El profesor Leonardo está parado frente a la orquesta, compuesta por más de 30 estudiantes. Con la batuta empieza a conducir la adaptación, en formato orquesta sinfónica, de “Smooth”, la canción de Santana, que vienen preparando hace ya un rato. Suenan las flautas traversas, los fagots, oboes y clarinetes; retumba la percusión al fondo, y delante resuenan los violines, las violas y los contrabajos. Las tubas le dan un toque grave a la canción, que empieza a erizar a los asistentes, y al ritmo de la guacharaca van las plantas de los pies que marcan, con golpecitos en el suelo, el compás de lo que interpretan.
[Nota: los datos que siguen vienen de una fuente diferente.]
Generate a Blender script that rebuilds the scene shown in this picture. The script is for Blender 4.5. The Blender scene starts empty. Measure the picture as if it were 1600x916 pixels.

Por la ventana se filtra el viento de la montaña y la orquesta de estudiantes toca como si lo hiciera, de nuevo, en el Teatro Julio Mario Santo Domingo, Bellas Artes o el Jorge Eliécer Gaitán. Afuera del salón, los niños juegan con botellas, carpetas, papeles y pelotas. Corren hacia la salida con sus loncheras o se esconden detrás de las columnas, para sorprender a los amigos cuando salgan. Los papás y las abuelas esperan afuera, junto a los vendedores de BonIce, mango biche y helado.
Pero afuera también está el frío, la calle estrecha, los buses humeantes y las motos que van rápido, sin importar que atraviesan una zona escolar. Están los problemas de los adultos, que no son ajenos a la niñez: la violencia en la calle, la inseguridad, el desempleo, la falta de recursos en las familias, la inseguridad en algunas casas. Pero afuera también están los sueños de los niños, tan grandes y pesados que no les caben en la maleta que llevan al colegio. Una madre de familia se acerca al profesor Leandro, quiere saber, para programarse, si habrá ensayo ese fin de semana.